Jim Fisher never looked to me like a newspaperman.
He looked like a Kansas rancher.
While most career journalists are prone to corpulence (too many donuts, too much time sitting at a keyboard), Jim was as lean as the Marlborough Man…with whom he shared a love of tobacco.
From the day I first met Jim in the city room of the Kansas City Star until my last sighting of him more than a decade ago, his looks hardly ever changed.
He always had a four-day growth of chin stubble (I never understood this…at some point wouldn’t it either turn into an actual beard or be cut back to baby-bottom smoothness?). His hair was trimmed close…not quite Marine D.I. close, but getting there.
His wardrobe never varied: Well-worn blue jeans, a wrinkled shirt and, incongruously enough, scuffed penny loafers and white gym socks. The look was that of a ‘60s frat boy gone badly to seed.
In latter years Jim gave up smoking and switched to chaw…which meant he always carried with him a styrofoam cup in which to spit carcinogenic juice.

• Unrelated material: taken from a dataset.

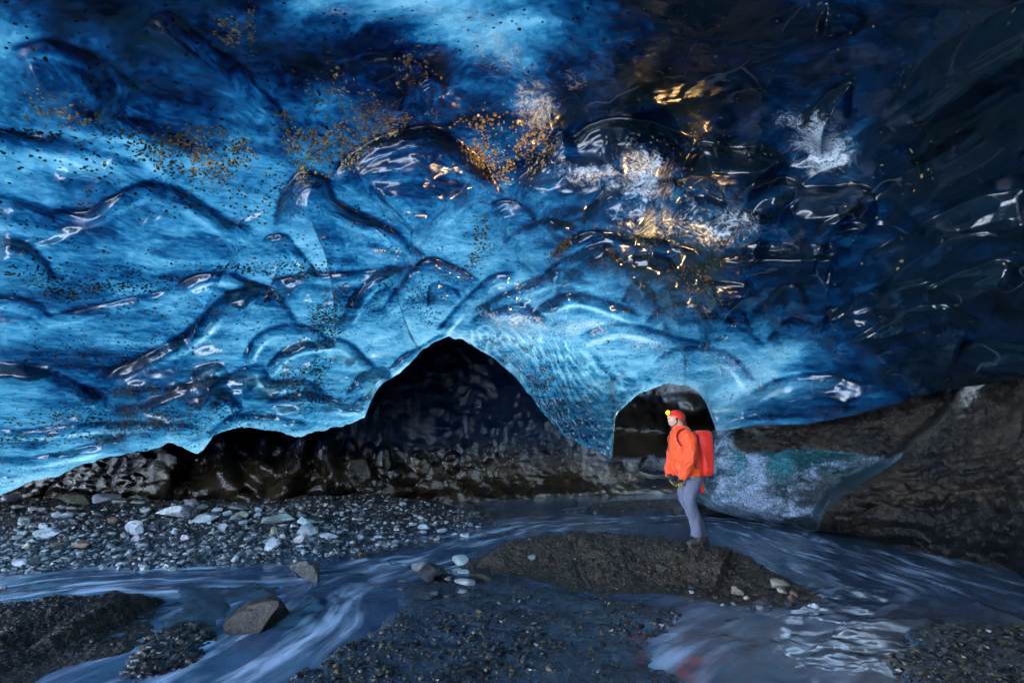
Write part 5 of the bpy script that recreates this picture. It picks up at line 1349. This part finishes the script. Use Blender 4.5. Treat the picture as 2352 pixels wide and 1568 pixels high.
worn("zip", [ring_tube([pp(409, 345, -.02), pp(402, 390, -.05), pp(388, 480, -.06), pp(390, 570, -.06)], [.006, .006, .006, .006], [.007, .007, .007, .007], 8)], M_black, jacket)
worn("pocket_zip", [ring_tube([pp(615, 650, -.205), pp(630, 700, -.20), pp(638, 720, -.195)], [.005, .005, .005], [.012, .012, .012], 8)], M_black, jacket)
worn("chest_mark", [ellip(pp(446, 462, -.196), (.010, .012, .004), None, 2)], M_white, jacket)

# trousers: hips, near leg bent at the knee, far leg just behind it
tr = [profile_tube([(770, 500, 690, .15, 0), (800, 498, 690, .165, 0), (850, 505, 686, .165, 0), (900, 512, 668, .15, 0)], seed=12),
      ring_tube([pp(602, 830, -.085), pp(590, 910, -.09), pp(572, 990, -.09), pp(590, 1080, -.09), pp(622, 1180, -.09), pp(640, 1270, -.09), pp(645, 1330, -.09)], [.120, .112, .098, .088, .078, .072, .078], [.095, .095, .09, .085, .075, .07, .076], seed=14, wr=0.018, wfreq=15),
      ring_tube([pp(585, 830, .085), pp(545, 900, .09), pp(530, 960, .09), pp(575, 1060, .09), pp(645, 1180, .09), pp(678, 1270, .09), pp(686, 1325, .09)], [.110, .100, .085, .082, .075, .070, .074], [.095, .095, .088, .08, .075, .07, .074], seed=15, wr=0.018, wfreq=15)]
trousers = worn("trousers", tr, M_trousers, voxel=0.0065, smooth_it=2)

# boots with strapped-on crampons
for nm_d, xo in ((-.09, 0), (.09, 52)):
    bt = worn("boot", [ring_tube([pp(660 + xo, 1310, nm_d), pp(655 + xo, 1350, nm_d), pp(650 + xo, 1385, nm_d)], [.052, .056, .060], [.05, .05, .05]),
                       ring_tube([pp(690 + xo, 1380, nm_d), pp(650 + xo, 1376, nm_d), pp(605 + xo, 1385, nm_d - .012), pp(570 + xo, 1394, nm_d - .02), pp(556 + xo, 1398, nm_d - .022)], [.030, .046, .042, .032, .016], [.042, .05, .052, .045, .025], side=(0, 1, 0))], M_boot, voxel=0.005)
    worn("sole", [ring_tube([pp(694 + xo, 1403, nm_d), pp(640 + xo, 1405, nm_d), pp(565 + xo, 1409, nm_d - .02)], [.012, .012, .012], [.045, .052, .045], 12, 3)], M_black, bt)
    for a_, b_ in ((600, 640), (660, 690)):
        worn("crampon_strap", [ring_tube([pp(a_ + xo, 1402, nm_d - .05), pp(a_ + xo + 6, 1365, nm_d - .055), pp(b_ + xo, 1345, nm_d - .05), pp(b_ + xo + 8, 1335, nm_d)], [.006] * 4, [.005] * 4, 8)], M_black, bt)

# gloves: hands folded low in front, five fingers each
def glove(wrist, palm, tips, thumb, back, lab):
    w_, p_ = pp(*wrist), pp(*palm)
    parts = [ring_tube([w_, (w_ + p_) / 2, p_], [.036, .042, .040], [.034, .034, .026])]
    stripes = []
    for k, tp in enumerate(tips):
        q = pp(*tp)
        root = p_ + (q - p_) * 0.18 + (pp(palm[0] + (k - 1.5) * 13, palm[1], palm[2]) - p_)
        mid = (root + q) / 2 + np.array([-0.010, -0.010, 0.0])
        parts.append(ring_tube([p_ * 0.5 + root * 0.5, root, mid, q], [.012, .0125, .0115, .009], [.012, .0125, .0115, .009], 10))
        off = np.array([0.0, -0.0095, 0.0]) + back
        stripes.append(ring_tube([root + off, mid + off, q + off * 0.9], [.0055, .0060, .004], [.004, .0045, .003], 8))
    th = [pp(*a) for a in thumb]
    parts.append(ring_tube(th, [.014, .013, .009], [.014, .013, .009], 10))
    g = worn("glove", parts, M_glove, voxel=0.004, smooth_it=1)
    worn("finger_stripe", stripes, M_yellow, g)
    return g
glove((506, 798, -.165), (492, 838, -.165), [(462, 884, -.17), (482, 893, -.175), (506, 892, -.175), (526, 878, -.165)], [(500, 826, -.18), (470, 846, -.19), (452, 866, -.185)], np.array([0, 0, 0]), "near")
glove((402, 785, .05), (420, 826, -.02), [(440, 868, -.07), (448, 880, -.05), (456, 886, -.03), (462, 888, -.01)], [(408, 815, -.03), (426, 840, -.08), (446, 862, -.10)], np.array([-0.006, -0.004, 0.004]), "far")

# helmet with vents, chin strap and headlamp
hc2 = HC + hu * 0.030 - hf * 0.016
def helmet_shell():
    nu, nv = 56, 26
    ph = np.linspace(0.0, math.radians(100), nv)[:, None]; th = np.linspace(0, 2 * np.pi, nu, endpoint=False)[None, :]
    x = np.sin(ph) * np.cos(th); y = np.sin(ph) * np.sin(th); z = np.cos(ph) + 0 * th
    low = np.clip(-x, 0, 1) * np.clip((ph - 1.0) / 0.8, 0, 1)
    a = 0.128 * x; b = 0.102 * y; c = 0.112 * z - 0.050 * low
    ribs = 0.0035 * np.cos(4 * th) * np.sin(ph)
    a = a + ribs * x; b = b + ribs * y
    V = hc2 + a[..., None] * hf + b[..., None] * hs + c[..., None] * hu
    inn = hc2 + 0.93 * (V - hc2)
    n = nv * nu
    f = grid_faces(nv, nu, True)
    rim = np.array([[(nv - 1) * nu + j, (nv - 1) * nu + (j + 1) % nu, n + (nv - 1) * nu + (j + 1) % nu, n + (nv - 1) * nu + j] for j in range(nu)])
    q = np.vstack([f, f[:, ::-1] + n, rim[:, ::-1]])
    return np.vstack([V.reshape(-1, 3), inn.reshape(-1, 3)]), np.concatenate([q[:, [0, 1, 2]], q[:, [0, 2, 3]]])
helmet = worn("helmet", [helmet_shell()], M_helmet)
def on_helmet(thd, phd, k=1.0):
    th, ph = math.radians(thd), math.radians(phd)
    x, y, z = math.sin(ph) * math.cos(th), math.sin(ph) * math.sin(th), math.cos(ph)
    low = max(-x, 0) * min(max((ph - 1.0) / 0.8, 0), 1)
    return hc2 + k * (0.128 * x * hf + 0.102 * y * hs + (0.112 * z - 0.05 * low) * hu)
sgn = -1 if (hs[1] > 0) else 1        # the side that faces the camera
for thd, phd, ln in ((60, 48, .034), (100, 52, .036), (140, 58, .030), (80, 74, .026), (118, 80, .026), (150, 88, .02)):
    for s in (sgn, -sgn):
        p0, p1 = on_helmet(s * (thd - 9), phd - 4, 1.0), on_helmet(s * (thd + 11), phd + 7, 1.0)
        worn("vent", [ring_tube([p0, (p0 + p1) / 2 + (p0 + p1 - 2 * hc2) * 0.006, p1], [.003, .008, .003], [.003, .005, .003], 8)], M_black, helmet)
worn("chin_strap", [ring_tube([on_helmet(sgn * 75, 98, .97), HC + hs * sgn * .076 - hf * .004 - hu * .05, HC + hs * sgn * .03 + hf * .03 - hu * .125, HC - hs * sgn * .03 + hf * .03 - hu * .125, HC - hs * sgn * .076 - hf * .004 - hu * .05, on_helmet(-sgn * 75, 98, .97)], [.006] * 6, [.004] * 6, 8)], M_black, helmet)
band = [on_helmet(a, 84, 1.015) for a in range(0, 361, 15)]
worn("headlamp_strap", [ring_tube(band, [.012] * len(band), [.003] * len(band), 8, side=tuple(hu))], simple("grey_webbing", (0.10, 0.09, 0.09), 0.6, 0.5, 60), helmet)
LP = on_helmet(0, 80, 1.10)
lamp = worn("headlamp", [ellip(LP, (.020, .032, .022), [hf, hs, hu], 3), ellip(LP - hf * .012, (.014, .036, .026), [hf, hs, hu], 3)], M_black, helmet)
lens = worn("lens", [ellip(LP + hf * .014, (.026, .036, .032), [hf, hs, hu], 3)], M_lamp, helmet)
ld = bpy.data.lights.new("headlamp_beam", 'SPOT')
ld.energy = 85.0
ld.color = (1.0, 0.60, 0.22)
ld.spot_size = math.radians(100)
ld.spot_blend = 0.6
ld.shadow_soft_size = 0.02
lo = bpy.data.objects.new("headlamp_beam", ld)
COL.objects.link(lo)
lo.location = LP + hf * 0.06
lo.rotation_euler = Vector((0.22, -0.32, -0.92)).to_track_quat('Z', 'Y').to_euler()

# backpack: a thing of its own, worn on the back
pack = bpy.data.objects.new("backpack", None)
COL.objects.link(pack)
pack.location = ORIGIN
tag(pack, "tall plain red backpack with hanging strap on the back of the orange jacket", "backpack")
bag = worn("bag", [profile_tube([(384, 640, 735, .09, 0), (392, 622, 756, .125, 0), (420, 608, 770, .15, 0), (500, 620, 775, .16, 0), (600, 640, 778, .165, 0), (700, 655, 777, .165, 0), (750, 668, 773, .155, 0), (780, 684, 755, .13, 0), (788, 694, 735, .10, 0)], 36, 3.2, 31, .020, 9)], M_pack, pack)
worn("lid_seam", [ring_tube([pp(625, 440, -.160), pp(690, 425, -.166), pp(772, 438, -.140)], [.004] * 3, [.004] * 3, 8)], simple("dark_red_seam", (0.30, 0.008, 0.006), 0.6), pack)
worn("side_seam", [ring_tube([pp(650, 480, -.166), pp(690, 560, -.170), pp(735, 640, -.172), pp(760, 720, -.165)], [.004] * 4, [.004] * 4, 8)], bpy.data.materials["dark_red_seam"], pack)
worn("shoulder_strap", [ring_tube([pp(585, 392, -.13), pp(545, 374, -.150), pp(498, 378, -.165), pp(470, 410, -.19), pp(468, 455, -.212), pp(486, 500, -.222), pp(505, 520, -.21)], [.008] * 7, [.022, .026, .030, .032, .030, .020, .012], 12, side=(0.6, .7, .2))], M_magenta, pack)
worn("shoulder_strap", [ring_tube([pp(585, 392, .13), pp(545, 374, .150), pp(498, 378, .165), pp(460, 410, .19), pp(445, 470, .20)], [.008] * 5, [.026] * 5, 12, side=(0.6, -.7, .2))], M_magenta, pack)
worn("hanging_strap", [ring_tube([pp(690, 775, -.06), pp(688, 830, -.06), pp(692, 890, -.062), pp(696, 944, -.064)], [.024, .025, .027, .028], [.004] * 4, 12, 4)], M_pack, pack)
zp = worn("zip_pull", [ellip(pp(800, 608, -.05), (.014, .010, .024), None, 2)], simple("orange_toggle", (0.5, 0.10, 0.01), 0.5), pack)
worn("cord", [ring_tube([pp(774, 565, -.05), pp(790, 580, -.05), pp(799, 604, -.05)], [.003] * 3, [.003] * 3, 6)], M_black, zp)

Actually, Jim was a rancher.He had a spread south of K.C. on which he raised horses.
Early in my career I drew the unenviable Sunday morning shift at the paper. Jim filled in as city editor, and for several hours it was just the two of us going through wire stories and fielding telephone calls.

It always left plenty of time for talking and it proved to be a great education, for Jim had been newspapering during the heydays of the ‘50s and ‘60s and had plenty of stories.
I’ve never been able to forget what he told me about spotting the actress Dana Wynter (of the original “Invasion of the Bodies Snatchers”) in an airport terminal.
“God, she was beautiful,” Jim rhapsodized. “I’d eat a mile of her s**t just to sniff her ass.”
True devotion.
Jim’s forte at the paper was in-depth series. He did an award-winning project on the 150th anniversary of the Oregon Trail. He wrote several books about Kansas, its history and its sights.
And in the late ‘80s, as he was nearing retirement, he became a regular on-air essayist for PBS’ “News Hour with Jim Lehrer,” reporting about small towns and just-folks throughout the Midwest.
The last time I saw Jim was about 15 years ago at one of the Star’s service banquets. These events were commonplace back when they sent you off into retirement with a testimonial dinner and a gold watch rather than a non-disclosure agreement and an admonition to not let the door bang your butt on the way out.
A bunch of us ink-stained working stiffs were sitting at a table with our spouses, telling old journalism stories. Sitting at a nearby table was Jim Fisher, who had retired several months earlier but came back either to bask in the appreciative glow of his colleagues or to cadge a free meal (reporter behavior dies hard).
Someone at our table mentioned a legendary yarn involving Jim Fisher and a typewriter.
The tale went that back in the early ‘60s Jim had become so frustrated with his uncooperative manual typewriter that he lifted the big Underwood from his desk, marched to a nearby open window and angrily heaved the machine through it.
Since the Star’s newsroom was on the second floor, this meant that about 25 pounds of metal went crashing at high velocity onto busy Grand Avenue below.
It was a great story, but none of us at the table could attest to its veracity. If it happened, it happened way before our time.
So Diane Stafford announced she was going to go over to Jim’s table and get the truth.
And she did. She spent a couple of minutes talking to Jim, then returned with just a hint of a smile on her face, as though she was now the guardian of a great secret.
Well, we demanded, what did he say?
“I asked him to tell me about throwing the typewriter out the window,” Diane reported.
“And Jim said, ‘Which time?’”
| Robert W. Butler
Great story, great description of a old-time newspaperman. This column brought back fond memories of my days at the Dallas Morning News in the 1970s. Someday I’m going to write about them …
Great story, Bob. The coat and tie make him nearly unrecognizable.
Totally enjoyed your story. …And your blog. Thank you.
Thanks for moving away from the movie scene now and then with your entertaining observations.